Kushner lässt sich gar nicht erst in Diskussionen darüber verwickeln: Die politischen Fragen seines Friedensplans werde man nach den Wahlen in Israel in Angriff nehmen. Am zweiten Tag des Bahrain-Workshops schienen diese Wahlen (am 17. September) aber plötzlich in Frage gestellt: Ministerpräsident Netanjahu jedenfalls machte öffentliche Andeutungen, dass der (von ihm im Alleingang erzwungene) Urnengang vielleicht abgesagt werde.
Er hatte offenbar die Prognosen überprüft und festgestellt, dass er beim nächsten Mal auch nicht auf eine regierungsfähige Koalition kommen würde. Kaum hatte er dies aber gesagt, da verkündete der ehemalige (Arbeiterpartei-) Ministerpräsident Ehud Barak, er werde mit einer neuen Partei antreten.

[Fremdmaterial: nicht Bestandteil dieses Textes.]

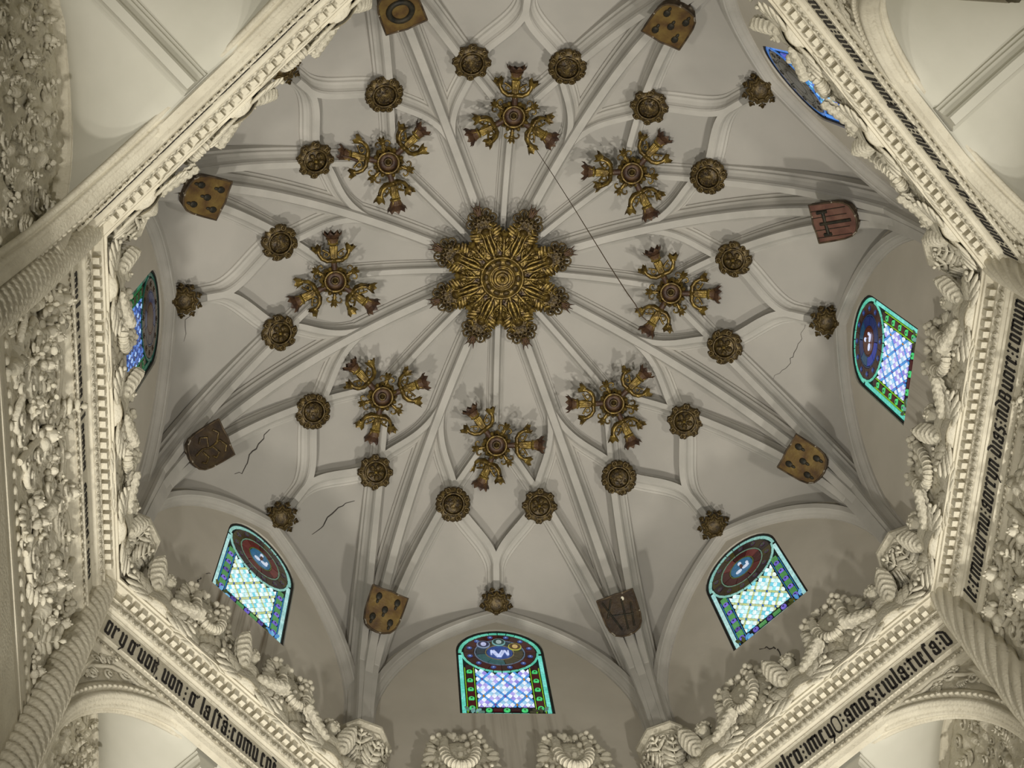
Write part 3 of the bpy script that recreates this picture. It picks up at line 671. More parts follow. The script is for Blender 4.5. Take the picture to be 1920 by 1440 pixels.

Diese hat zwar noch keinen Namen, ihr Ziel sei es aber „Netanjahu loszuwerden“.
Bahrain, Kushner und der „Jahrhundertplan“ schienen vergessen. Im Vordergrund standen wieder einmal die Winkelzüge Netanjahus, dem es letztlich darum geht, mit einer klaren Mehrheit regieren zu können und einer gerichtlichen Verfolgung wegen mehrerer Korruptionsklagen zu entgehen. Ein Szenario, das den politischen Alltag Israels auf Monate hinaus bestimmen dürfte. Monate, in denen gar nicht daran zu denken sein dürfte, die politischen Fragen einer Friedensregelung ernsthaft zu diskutieren. Abgesehen davon, dass die international empfohlene Zweistaatenlösung in Israel bisher nicht mehrheitsfähig ist.